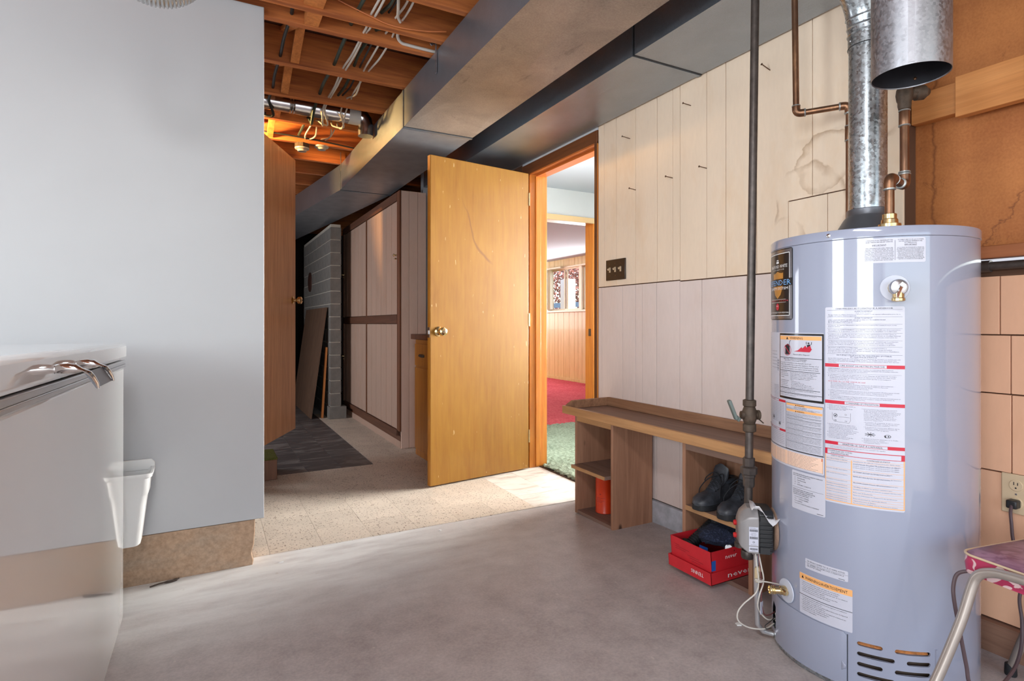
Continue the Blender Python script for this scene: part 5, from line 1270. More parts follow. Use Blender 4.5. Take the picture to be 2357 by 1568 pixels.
L2 = ('LA SOUPAPE DE DÉCHARGE FOURNIE PAR', 'LE FABRICANT DOIT ÊTRE INSTALLÉE LORS', "DE L'INSTALLATION DE L'APPAREIL ET À", "L'ENDROIT SPÉCIFIÉ PAR LE FABRICANT.", 'LES CODES LOCAUX GOUVERNENT', "L'INSTALLATION DES SOUPAPES DE", 'DÉCHARGE. POUR ASSURER LE', 'FONCTIONNEMENT SÉCURITAIRE DE', "L'APPAREIL, NE PAS ENLEVER NI OBSTRUER", 'CETTE SOUPAPE DE DÉCHARGE.')
for i, t in enumerate(L1): p.text(t, cx1, .0375-.0035*i, .0021, w_*(.38+.004*len(t)-.06), 'C')
for i, t in enumerate(L2): p.text(t, cx2, .0372-.0033*i, .0021, w_*(.38+.004*len(t)-.08), 'C')

# 3 the long French instruction sheet
T0, T1 = 187.9, 227.6; BZ = .543
lbl = label(T0, T1, BZ, 1.0745); W = (T1-T0)*K
f_ = lambda dr: frame_at(T0, 0, dr)
p = printer(f_(.0013), INK_G, lbl); rd = printer(f_(.0011), LABEL_R, lbl, 'red_band'); wi = printer(f_(.0014), LABEL, lbl, 'band_inset'); bk = printer(f_(.0017), INK, lbl); og = printer(f_(.0011), LABEL_O, lbl, 'table_rule'); bl = printer(f_(.0013), plain('ink_slate', rgb(48, 50, 84), .5), lbl); rt = printer(f_(.0013), INK_R, lbl)
ML, MW = W*.045, W*.90
bk.text('CHAUFFE-EAU AUTOMATIQUE À RÉSERVOIR', W/2, 1.0682, .0036, W*.71, 'C')
for z in (1.0660, 1.0475, 1.0281, 1.0167, 1.0045, .985, .9683, .9476): p.rect(W*.03, W*.97, z, z+.0004)
bl.text('AVERTISSEMENT', W/2, 1.0608, .0034, W*.22, 'C').text('Pour Votre Sécurité', W/2, 1.0570, .0024, W*.18, 'C')
para(bl, ["Ne pas ranger ou utiliser d'essence ou d'autres liquides, ni de vapeurs inflammables près de ce", "chauffe-eau ni près d'autres appareils."], ML, 1.0532, MW, .0036, .0022, .42)
bl.text('AVERTISSEMENT', W/2, 1.0430, .0034, W*.22, 'C')
for i, (t, k) in enumerate((("L'EAU CHAUDE PEUT CAUSER DES BRÛLURES DU TROISIÈME DEGRÉ", .72), ('EN MOINS DE 5 SECONDES À 60°C (140°F)', .42), ('EN 30 SECONDES À 54°C (130°F)', .32))): bl.text(t, ML, 1.0385-.0036*i, .0024, W*k)
para(bl, ['Les vapeurs des liquides inflammables exploseront et prendront feu causant la mort ou des', 'brûlures sévères.'], ML, 1.0242, MW*.95, .0036, .0022, .16)
para(bl, ['Lire et suivre les AVERTISSEMENTS et les INSTRUCTIONS du chauffe-eau. Si les instructions', "d'installation et d'opération sont absentes, contactez le détaillant ou le fabricant."], ML, 1.0122, MW, .0042, .0023, .82)
para(bl, ["L'installation de ce chauffe-eau doit être conforme aux réglementations locales. Faute de", 'réglementations locales, elle doit être conforme au code national du gaz de chauffage National', "Fuel Gas Code ANSI Z223.1 - dernière version. Cette installation n'est pas conçue pour des", 'maisons mobiles.'], ML, 1.0004, MW, .0040, .0022, .16)
para(bl, ["ATTENTION: Le fonctionnement de ce chauffe-eau avec un air contaminé par le perchlorure", "d'éthylène, l'hypochlorite ou d'agents d'oxydation puissants causera des dommages", 'sérieux aux surfaces du brûleur, aux pièces de fer internes et annulera la garantie.'], ML, .9808, MW*.97, .0041, .0022, .86)
para(bl, ["IMPORTANT: LE BRÛLEUR DOIT ÊTRE STABLE. Les modèles qui contiennent un brûleur en", "fonte sont équipés d'un obturateur à air réglable. L'obturateur sur le devant du brûleur", "principal doit être réglé quand le chauffe-eau est installé. Voir les instructions d'installation", 'pour des procédures de réglage adéquates.'], ML, .9640, MW*.98, .0042, .0022, .42)
bl.text('PEUT-ÊTRE UTILISÉ POUR UN CHAUFFE-EAU (POTABLE)', W/2, .9432, .0030, W*.68, 'C').text("ET CHAUFFAGE D'ESPACE", W/2, .9390, .0030, W*.32, 'C')
para(bl, ['Les produits marqués tels que ceux utilisés pour le traitement de chaudière ne doivent être mis', "dans l'eau potable utilisée pour le chauffage d'espace. Ce chauffe-eau ne doit jamais être", "raccordé à tout système de chauffage ou de pièces existants auparavant utilisés avec de l'eau", 'non potable.'], ML, .9352, MW, .0036, .0021, .11)
def redband(z0, z1, a, b, txt, th, tw):
    printer(f_(.0011), LABEL_R, lbl, 'red_band').rect(0, W, z0, z1); printer(f_(.0014), LABEL, lbl, 'band_inset').rect(W*a, W*b, z0+.0009, z1-.0009); bk.text(txt, W*(a+b)/2, (z0+z1)/2-th/2, th, W*tw, 'C')
redband(.9122, .9214, .19, .78, 'LIRE AVANT DE METTRE EN MARCHE', .0042, .54)
para(bl, ["AVERTISSEMENT: Quiconque ne respecte pas à la lettre les instructions dans le présent", "manuel risque de déclencher un incendie ou une explosion entraînant des dommages matériels,", 'des lésions corporelles ou la perte de vies humaines.'], ML, .9070, MW*.97, .0037, .0022, .52)
p.rect(W*.03, W*.96, .8958, .8961)
para(bl, ["A. Cet appareil a un pilote qui est allumé par un circuit d'allumage de gaz d'étincelle électrique.", "B. Avant d'allumer la veilleuse, reniflez tout autour de l'appareil pour déceler une odeur de gaz.", "    Reniflez près du plancher, car certains gaz sont plus lourds que l'air et ont tendance à", "    s'accumuler au niveau du sol."], ML, .8908, MW*.95, .0042, .0021, .3)
rt.text("QUE FAIRE S'IL Y A UNE ODEUR DE GAZ", ML, .8722, .0030, W*.48)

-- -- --

- [Exercise prompt] Exclude the images and reproduce the remaining data exactly.

- [Result]
Continue the Blender Python script for this scene: part 5, from line 1270. More parts follow. Use Blender 4.5. Take the picture to be 2357 by 1568 pixels.
L2 = ('LA SOUPAPE DE DÉCHARGE FOURNIE PAR', 'LE FABRICANT DOIT ÊTRE INSTALLÉE LORS', "DE L'INSTALLATION DE L'APPAREIL ET À", "L'ENDROIT SPÉCIFIÉ PAR LE FABRICANT.", 'LES CODES LOCAUX GOUVERNENT', "L'INSTALLATION DES SOUPAPES DE", 'DÉCHARGE. POUR ASSURER LE', 'FONCTIONNEMENT SÉCURITAIRE DE', "L'APPAREIL, NE PAS ENLEVER NI OBSTRUER", 'CETTE SOUPAPE DE DÉCHARGE.')
for i, t in enumerate(L1): p.text(t, cx1, .0375-.0035*i, .0021, w_*(.38+.004*len(t)-.06), 'C')
for i, t in enumerate(L2): p.text(t, cx2, .0372-.0033*i, .0021, w_*(.38+.004*len(t)-.08), 'C')

# 3 the long French instruction sheet
T0, T1 = 187.9, 227.6; BZ = .543
lbl = label(T0, T1, BZ, 1.0745); W = (T1-T0)*K
f_ = lambda dr: frame_at(T0, 0, dr)
p = printer(f_(.0013), INK_G, lbl); rd = printer(f_(.0011), LABEL_R, lbl, 'red_band'); wi = printer(f_(.0014), LABEL, lbl, 'band_inset'); bk = printer(f_(.0017), INK, lbl); og = printer(f_(.0011), LABEL_O, lbl, 'table_rule'); bl = printer(f_(.0013), plain('ink_slate', rgb(48, 50, 84), .5), lbl); rt = printer(f_(.0013), INK_R, lbl)
ML, MW = W*.045, W*.90
bk.text('CHAUFFE-EAU AUTOMATIQUE À RÉSERVOIR', W/2, 1.0682, .0036, W*.71, 'C')
for z in (1.0660, 1.0475, 1.0281, 1.0167, 1.0045, .985, .9683, .9476): p.rect(W*.03, W*.97, z, z+.0004)
bl.text('AVERTISSEMENT', W/2, 1.0608, .0034, W*.22, 'C').text('Pour Votre Sécurité', W/2, 1.0570, .0024, W*.18, 'C')
para(bl, ["Ne pas ranger ou utiliser d'essence ou d'autres liquides, ni de vapeurs inflammables près de ce", "chauffe-eau ni près d'autres appareils."], ML, 1.0532, MW, .0036, .0022, .42)
bl.text('AVERTISSEMENT', W/2, 1.0430, .0034, W*.22, 'C')
for i, (t, k) in enumerate((("L'EAU CHAUDE PEUT CAUSER DES BRÛLURES DU TROISIÈME DEGRÉ", .72), ('EN MOINS DE 5 SECONDES À 60°C (140°F)', .42), ('EN 30 SECONDES À 54°C (130°F)', .32))): bl.text(t, ML, 1.0385-.0036*i, .0024, W*k)
para(bl, ['Les vapeurs des liquides inflammables exploseront et prendront feu causant la mort ou des', 'brûlures sévères.'], ML, 1.0242, MW*.95, .0036, .0022, .16)
para(bl, ['Lire et suivre les AVERTISSEMENTS et les INSTRUCTIONS du chauffe-eau. Si les instructions', "d'installation et d'opération sont absentes, contactez le détaillant ou le fabricant."], ML, 1.0122, MW, .0042, .0023, .82)
para(bl, ["L'installation de ce chauffe-eau doit être conforme aux réglementations locales. Faute de", 'réglementations locales, elle doit être conforme au code national du gaz de chauffage National', "Fuel Gas Code ANSI Z223.1 - dernière version. Cette installation n'est pas conçue pour des", 'maisons mobiles.'], ML, 1.0004, MW, .0040, .0022, .16)
para(bl, ["ATTENTION: Le fonctionnement de ce chauffe-eau avec un air contaminé par le perchlorure", "d'éthylène, l'hypochlorite ou d'agents d'oxydation puissants causera des dommages", 'sérieux aux surfaces du brûleur, aux pièces de fer internes et annulera la garantie.'], ML, .9808, MW*.97, .0041, .0022, .86)
para(bl, ["IMPORTANT: LE BRÛLEUR DOIT ÊTRE STABLE. Les modèles qui contiennent un brûleur en", "fonte sont équipés d'un obturateur à air réglable. L'obturateur sur le devant du brûleur", "principal doit être réglé quand le chauffe-eau est installé. Voir les instructions d'installation", 'pour des procédures de réglage adéquates.'], ML, .9640, MW*.98, .0042, .0022, .42)
bl.text('PEUT-ÊTRE UTILISÉ POUR UN CHAUFFE-EAU (POTABLE)', W/2, .9432, .0030, W*.68, 'C').text("ET CHAUFFAGE D'ESPACE", W/2, .9390, .0030, W*.32, 'C')
para(bl, ['Les produits marqués tels que ceux utilisés pour le traitement de chaudière ne doivent être mis', "dans l'eau potable utilisée pour le chauffage d'espace. Ce chauffe-eau ne doit jamais être", "raccordé à tout système de chauffage ou de pièces existants auparavant utilisés avec de l'eau", 'non potable.'], ML, .9352, MW, .0036, .0021, .11)
def redband(z0, z1, a, b, txt, th, tw):
    printer(f_(.0011), LABEL_R, lbl, 'red_band').rect(0, W, z0, z1); printer(f_(.0014), LABEL, lbl, 'band_inset').rect(W*a, W*b, z0+.0009, z1-.0009); bk.text(txt, W*(a+b)/2, (z0+z1)/2-th/2, th, W*tw, 'C')
redband(.9122, .9214, .19, .78, 'LIRE AVANT DE METTRE EN MARCHE', .0042, .54)
para(bl, ["AVERTISSEMENT: Quiconque ne respecte pas à la lettre les instructions dans le présent", "manuel risque de déclencher un incendie ou une explosion entraînant des dommages matériels,", 'des lésions corporelles ou la perte de vies humaines.'], ML, .9070, MW*.97, .0037, .0022, .52)
p.rect(W*.03, W*.96, .8958, .8961)
para(bl, ["A. Cet appareil a un pilote qui est allumé par un circuit d'allumage de gaz d'étincelle électrique.", "B. Avant d'allumer la veilleuse, reniflez tout autour de l'appareil pour déceler une odeur de gaz.", "    Reniflez près du plancher, car certains gaz sont plus lourds que l'air et ont tendance à", "    s'accumuler au niveau du sol."], ML, .8908, MW*.95, .0042, .0021, .3)
rt.text("QUE FAIRE S'IL Y A UNE ODEUR DE GAZ", ML, .8722, .0030, W*.48)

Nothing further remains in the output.